Section 106(c) of AC21, (American Competitiveness in the Twenty-first Century Act of 2000) provides that if the employer withdraws the I-140 on or after the date that the form I-485 has been pending 180 days, the approved form I-140 shall remain valid. If as of the date of revocation of I-140, I-485 was pending for more than 180 days, then the approved I-140 should remain valid for the purpose of adjustment of status application and the form I-485 should not be denied. However, the applicant for I-485 should furnish an offer of new employment with the new employer which should be in same or similar occupation.

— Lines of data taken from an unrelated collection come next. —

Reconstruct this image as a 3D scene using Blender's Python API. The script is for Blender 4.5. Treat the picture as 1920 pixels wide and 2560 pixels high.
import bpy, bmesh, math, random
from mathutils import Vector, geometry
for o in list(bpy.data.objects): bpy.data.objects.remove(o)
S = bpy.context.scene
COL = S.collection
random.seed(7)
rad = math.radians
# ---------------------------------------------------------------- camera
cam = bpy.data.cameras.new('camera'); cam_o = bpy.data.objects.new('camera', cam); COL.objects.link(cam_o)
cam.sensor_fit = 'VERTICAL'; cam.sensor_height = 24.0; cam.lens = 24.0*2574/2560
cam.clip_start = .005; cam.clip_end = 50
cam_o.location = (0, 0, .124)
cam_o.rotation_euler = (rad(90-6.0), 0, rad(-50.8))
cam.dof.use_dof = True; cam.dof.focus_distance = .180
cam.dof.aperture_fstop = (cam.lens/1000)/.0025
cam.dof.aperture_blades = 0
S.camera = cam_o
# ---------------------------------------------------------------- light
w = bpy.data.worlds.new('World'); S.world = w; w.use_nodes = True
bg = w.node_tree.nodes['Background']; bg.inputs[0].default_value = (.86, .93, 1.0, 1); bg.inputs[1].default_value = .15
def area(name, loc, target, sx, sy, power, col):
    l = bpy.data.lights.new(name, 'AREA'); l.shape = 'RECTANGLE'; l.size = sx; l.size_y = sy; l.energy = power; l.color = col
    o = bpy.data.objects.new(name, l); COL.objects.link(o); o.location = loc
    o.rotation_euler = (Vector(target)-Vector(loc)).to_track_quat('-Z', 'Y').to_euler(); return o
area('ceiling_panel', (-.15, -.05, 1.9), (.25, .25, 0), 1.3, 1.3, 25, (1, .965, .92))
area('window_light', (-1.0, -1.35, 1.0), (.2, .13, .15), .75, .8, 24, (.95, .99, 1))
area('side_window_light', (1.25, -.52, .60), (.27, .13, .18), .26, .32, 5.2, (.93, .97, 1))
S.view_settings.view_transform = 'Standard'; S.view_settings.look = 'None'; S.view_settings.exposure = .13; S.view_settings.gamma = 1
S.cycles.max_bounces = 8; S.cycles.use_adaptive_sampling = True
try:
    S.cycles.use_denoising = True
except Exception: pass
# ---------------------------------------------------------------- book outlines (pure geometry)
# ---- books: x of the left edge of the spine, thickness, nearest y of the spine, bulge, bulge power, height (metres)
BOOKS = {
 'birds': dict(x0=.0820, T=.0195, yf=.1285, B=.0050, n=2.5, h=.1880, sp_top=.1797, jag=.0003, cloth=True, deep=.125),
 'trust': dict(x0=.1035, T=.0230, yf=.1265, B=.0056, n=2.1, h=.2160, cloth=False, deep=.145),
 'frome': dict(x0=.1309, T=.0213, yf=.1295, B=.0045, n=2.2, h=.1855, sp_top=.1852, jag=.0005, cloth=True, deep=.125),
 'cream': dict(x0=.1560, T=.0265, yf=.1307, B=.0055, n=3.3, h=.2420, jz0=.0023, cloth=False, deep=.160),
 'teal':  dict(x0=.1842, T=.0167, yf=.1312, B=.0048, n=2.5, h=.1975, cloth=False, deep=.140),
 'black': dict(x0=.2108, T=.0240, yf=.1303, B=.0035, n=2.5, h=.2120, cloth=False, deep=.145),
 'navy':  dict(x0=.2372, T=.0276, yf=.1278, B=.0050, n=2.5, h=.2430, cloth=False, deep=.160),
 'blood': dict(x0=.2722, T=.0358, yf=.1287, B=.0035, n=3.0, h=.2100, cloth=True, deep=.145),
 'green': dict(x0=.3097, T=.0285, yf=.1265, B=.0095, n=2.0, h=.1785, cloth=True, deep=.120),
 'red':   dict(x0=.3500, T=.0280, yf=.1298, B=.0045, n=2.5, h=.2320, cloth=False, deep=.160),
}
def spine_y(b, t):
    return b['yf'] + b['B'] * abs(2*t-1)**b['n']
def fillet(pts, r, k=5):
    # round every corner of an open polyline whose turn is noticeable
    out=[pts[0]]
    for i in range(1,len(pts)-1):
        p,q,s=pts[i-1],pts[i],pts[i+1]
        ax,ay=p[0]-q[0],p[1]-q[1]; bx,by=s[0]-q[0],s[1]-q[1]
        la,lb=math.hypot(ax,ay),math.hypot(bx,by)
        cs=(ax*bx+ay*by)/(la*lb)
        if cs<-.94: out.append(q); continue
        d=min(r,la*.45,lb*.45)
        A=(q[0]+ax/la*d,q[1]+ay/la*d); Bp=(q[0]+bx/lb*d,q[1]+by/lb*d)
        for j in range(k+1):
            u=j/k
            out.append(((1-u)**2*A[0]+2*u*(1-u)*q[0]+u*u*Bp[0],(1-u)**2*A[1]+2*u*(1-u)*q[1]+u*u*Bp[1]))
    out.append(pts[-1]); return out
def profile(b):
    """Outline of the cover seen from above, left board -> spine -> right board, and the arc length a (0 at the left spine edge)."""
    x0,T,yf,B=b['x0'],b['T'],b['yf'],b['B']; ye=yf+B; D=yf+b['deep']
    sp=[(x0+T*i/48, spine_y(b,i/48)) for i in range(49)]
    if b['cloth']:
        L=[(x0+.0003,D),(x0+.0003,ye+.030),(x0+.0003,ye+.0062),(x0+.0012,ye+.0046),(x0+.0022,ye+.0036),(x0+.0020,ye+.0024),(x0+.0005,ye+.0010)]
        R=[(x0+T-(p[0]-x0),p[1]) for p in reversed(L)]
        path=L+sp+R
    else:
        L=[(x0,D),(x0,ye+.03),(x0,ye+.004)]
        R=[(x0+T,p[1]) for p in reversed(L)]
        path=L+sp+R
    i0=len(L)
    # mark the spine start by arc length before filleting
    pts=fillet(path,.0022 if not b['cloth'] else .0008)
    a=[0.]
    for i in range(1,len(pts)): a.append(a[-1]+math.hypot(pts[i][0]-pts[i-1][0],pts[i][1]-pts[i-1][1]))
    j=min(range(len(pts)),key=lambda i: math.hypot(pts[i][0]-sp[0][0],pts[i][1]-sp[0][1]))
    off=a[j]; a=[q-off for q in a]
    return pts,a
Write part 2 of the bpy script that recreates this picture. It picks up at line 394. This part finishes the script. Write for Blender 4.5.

Again, in pursuant to 8 CFR 103.2(b)(16)(i), if the I-140 is withdrawn, and the alien has not submitted evidence of a new qualified offer of employment, the adjudicating officer must issue a Notice of Intent to Deny the pending I-485. The Yates Memo of May 12, 2005 clearly summarizes the above provisions and there has been no change in the Memos after that on the above issues. The underlying principle is that the alien applicant must be able to show that there is a new valid qualified offer of employment at the time the I-485 is adjudicated.
So many cases have been denied outright just because the I-140 was withdrawn and revoked and the candidate did not submit a new qualified offer of employment. The USCIS should in pursuant to the above regulation issue a NOID before denying the case. It is always advisable under these circumstances that the applicant should continue his employment under H-1 if possible and if he or she has one available even when the I-485 is pending for 6 months or more and the applicant is porting his job. It is always better to keep the options open.
There is no one simple answer to each of the questions. Each applicant’s circumstances should be carefully analyzed to come to an answer and before deciding what to do in each particular case.
The above views are of the author’s and should not be relied on without consulting one’s own legal advisor.